Most of the immigrants coming to America are from Italy and Eastern Europe. They arrive in New York and are "somehow absorbed in the tenements." Native New Yorkers despise the immigrants and treat them poorly, which adds to the immigrants' misery. Despite their difficult lives in America, immigrant families still grasp at happiness in the tenements. One such family is Mameh, Tateh, and The Little Girl. The family sews pants for money, but when that isn't enough Mameh turns to prostitution. At the same time, local reporter Jacob Riis agitates for better housing for the poor. He asks Stanford White for ideas on public housing, but nothing comes of the interview.
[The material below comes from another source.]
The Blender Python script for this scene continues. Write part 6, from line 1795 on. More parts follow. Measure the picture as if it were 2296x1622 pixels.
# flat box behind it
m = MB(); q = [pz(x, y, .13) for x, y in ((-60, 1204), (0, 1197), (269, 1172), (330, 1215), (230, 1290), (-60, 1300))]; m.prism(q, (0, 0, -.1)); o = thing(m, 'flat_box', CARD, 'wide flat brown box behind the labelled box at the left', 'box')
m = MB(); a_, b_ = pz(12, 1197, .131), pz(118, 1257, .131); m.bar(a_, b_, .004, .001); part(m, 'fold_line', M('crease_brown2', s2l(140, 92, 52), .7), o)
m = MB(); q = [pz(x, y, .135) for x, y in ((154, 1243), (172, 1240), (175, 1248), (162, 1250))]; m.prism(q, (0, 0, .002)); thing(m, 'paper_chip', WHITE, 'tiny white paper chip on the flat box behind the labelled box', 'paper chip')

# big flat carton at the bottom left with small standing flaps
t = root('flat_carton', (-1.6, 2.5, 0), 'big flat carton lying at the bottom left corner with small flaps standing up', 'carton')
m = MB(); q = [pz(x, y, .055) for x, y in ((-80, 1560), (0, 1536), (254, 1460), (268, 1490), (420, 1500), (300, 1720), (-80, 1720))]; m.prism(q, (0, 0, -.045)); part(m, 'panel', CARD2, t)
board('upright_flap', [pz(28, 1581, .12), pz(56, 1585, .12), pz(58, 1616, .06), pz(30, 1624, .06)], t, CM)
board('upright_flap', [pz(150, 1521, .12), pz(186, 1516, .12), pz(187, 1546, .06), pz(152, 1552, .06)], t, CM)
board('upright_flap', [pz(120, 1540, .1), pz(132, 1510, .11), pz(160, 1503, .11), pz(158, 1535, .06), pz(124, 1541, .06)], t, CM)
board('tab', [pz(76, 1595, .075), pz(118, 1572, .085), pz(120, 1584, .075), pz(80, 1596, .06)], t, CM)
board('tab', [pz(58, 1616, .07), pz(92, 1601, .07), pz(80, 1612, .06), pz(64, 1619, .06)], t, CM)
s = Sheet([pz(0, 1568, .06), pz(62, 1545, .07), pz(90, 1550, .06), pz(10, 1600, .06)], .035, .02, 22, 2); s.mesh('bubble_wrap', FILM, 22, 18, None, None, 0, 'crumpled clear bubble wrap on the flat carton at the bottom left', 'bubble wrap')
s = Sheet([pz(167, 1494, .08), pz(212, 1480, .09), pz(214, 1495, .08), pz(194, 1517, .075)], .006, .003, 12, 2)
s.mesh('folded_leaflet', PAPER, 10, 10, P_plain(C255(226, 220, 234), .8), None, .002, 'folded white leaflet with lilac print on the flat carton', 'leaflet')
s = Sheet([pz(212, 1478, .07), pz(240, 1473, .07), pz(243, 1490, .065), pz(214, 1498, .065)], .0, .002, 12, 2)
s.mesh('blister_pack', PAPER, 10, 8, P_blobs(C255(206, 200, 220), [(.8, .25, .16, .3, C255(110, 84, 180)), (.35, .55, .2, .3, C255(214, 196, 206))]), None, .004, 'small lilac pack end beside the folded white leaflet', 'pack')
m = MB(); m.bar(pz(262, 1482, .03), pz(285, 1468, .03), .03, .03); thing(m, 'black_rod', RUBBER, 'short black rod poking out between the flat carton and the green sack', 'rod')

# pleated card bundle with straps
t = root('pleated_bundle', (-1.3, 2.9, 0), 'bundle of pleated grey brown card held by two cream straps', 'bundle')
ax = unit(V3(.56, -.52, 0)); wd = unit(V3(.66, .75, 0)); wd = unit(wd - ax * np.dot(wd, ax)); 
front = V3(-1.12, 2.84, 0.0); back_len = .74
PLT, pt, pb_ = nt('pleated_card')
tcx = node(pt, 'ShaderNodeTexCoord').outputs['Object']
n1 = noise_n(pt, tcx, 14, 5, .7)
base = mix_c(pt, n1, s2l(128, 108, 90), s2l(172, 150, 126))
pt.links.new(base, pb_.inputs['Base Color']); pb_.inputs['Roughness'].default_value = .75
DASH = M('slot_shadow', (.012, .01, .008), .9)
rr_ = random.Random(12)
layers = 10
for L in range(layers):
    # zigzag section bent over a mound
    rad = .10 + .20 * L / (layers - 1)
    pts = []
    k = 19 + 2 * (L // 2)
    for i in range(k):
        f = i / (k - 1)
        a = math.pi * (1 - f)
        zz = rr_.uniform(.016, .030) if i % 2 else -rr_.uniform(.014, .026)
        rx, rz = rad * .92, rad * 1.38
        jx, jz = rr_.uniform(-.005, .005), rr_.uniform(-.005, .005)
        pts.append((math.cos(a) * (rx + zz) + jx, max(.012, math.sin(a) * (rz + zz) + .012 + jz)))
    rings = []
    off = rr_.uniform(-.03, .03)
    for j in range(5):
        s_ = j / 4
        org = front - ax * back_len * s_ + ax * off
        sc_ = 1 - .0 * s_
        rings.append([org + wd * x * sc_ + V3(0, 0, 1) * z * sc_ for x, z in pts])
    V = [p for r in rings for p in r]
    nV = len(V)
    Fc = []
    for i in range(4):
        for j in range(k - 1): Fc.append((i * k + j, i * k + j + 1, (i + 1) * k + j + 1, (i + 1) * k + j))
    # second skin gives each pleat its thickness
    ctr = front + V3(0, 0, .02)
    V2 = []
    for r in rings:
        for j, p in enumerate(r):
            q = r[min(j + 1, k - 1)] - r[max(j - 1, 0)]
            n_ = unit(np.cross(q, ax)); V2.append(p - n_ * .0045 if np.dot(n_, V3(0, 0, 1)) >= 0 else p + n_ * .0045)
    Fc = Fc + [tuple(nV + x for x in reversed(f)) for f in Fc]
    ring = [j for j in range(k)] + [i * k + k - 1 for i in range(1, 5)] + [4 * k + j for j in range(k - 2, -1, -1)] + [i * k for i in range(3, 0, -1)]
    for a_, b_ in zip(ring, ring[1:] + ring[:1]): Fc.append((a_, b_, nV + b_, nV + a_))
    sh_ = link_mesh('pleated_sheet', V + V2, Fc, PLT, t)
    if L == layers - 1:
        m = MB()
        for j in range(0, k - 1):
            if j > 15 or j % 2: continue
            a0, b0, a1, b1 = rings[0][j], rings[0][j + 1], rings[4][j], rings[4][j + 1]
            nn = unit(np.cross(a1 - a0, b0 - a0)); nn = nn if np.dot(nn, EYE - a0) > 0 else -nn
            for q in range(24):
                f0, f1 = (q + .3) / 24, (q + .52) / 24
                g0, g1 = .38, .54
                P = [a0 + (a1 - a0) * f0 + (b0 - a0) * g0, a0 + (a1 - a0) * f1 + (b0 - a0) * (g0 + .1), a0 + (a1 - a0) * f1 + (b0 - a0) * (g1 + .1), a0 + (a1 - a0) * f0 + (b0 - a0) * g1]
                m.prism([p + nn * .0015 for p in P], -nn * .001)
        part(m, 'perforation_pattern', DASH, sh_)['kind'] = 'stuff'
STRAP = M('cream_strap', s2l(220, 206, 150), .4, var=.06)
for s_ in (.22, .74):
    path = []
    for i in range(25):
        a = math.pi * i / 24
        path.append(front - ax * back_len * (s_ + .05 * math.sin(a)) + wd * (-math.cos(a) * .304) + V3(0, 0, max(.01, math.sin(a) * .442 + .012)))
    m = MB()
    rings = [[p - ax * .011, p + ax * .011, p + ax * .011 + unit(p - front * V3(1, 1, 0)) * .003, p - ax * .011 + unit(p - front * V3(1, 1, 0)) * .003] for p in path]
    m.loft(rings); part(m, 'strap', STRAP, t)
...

This chapter highlights the terrible conditions newcomers endured in America around the turn of the century and is in sharp contrast to the privileged New Rochelle family in the novel's first chapters. At this time in American history the divide between rich and poor was spectacular, yet poverty and the plight of immigrants were little noticed or understood. (Remember, in the mind of Father and his family there were no immigrants.) When the journalist tries to expose the horrific living conditions immigrants are forced into, Stanford White is too busy unpacking his expensive china and rare books to take notice.

Just as Doctorow uses the names Father, Mother, and The Little Boy to suggest the family could be anyone, so does he use the names Mameh, Tateh, and The Little Girl to suggest this family's experiences could have happened to any newcomer to America.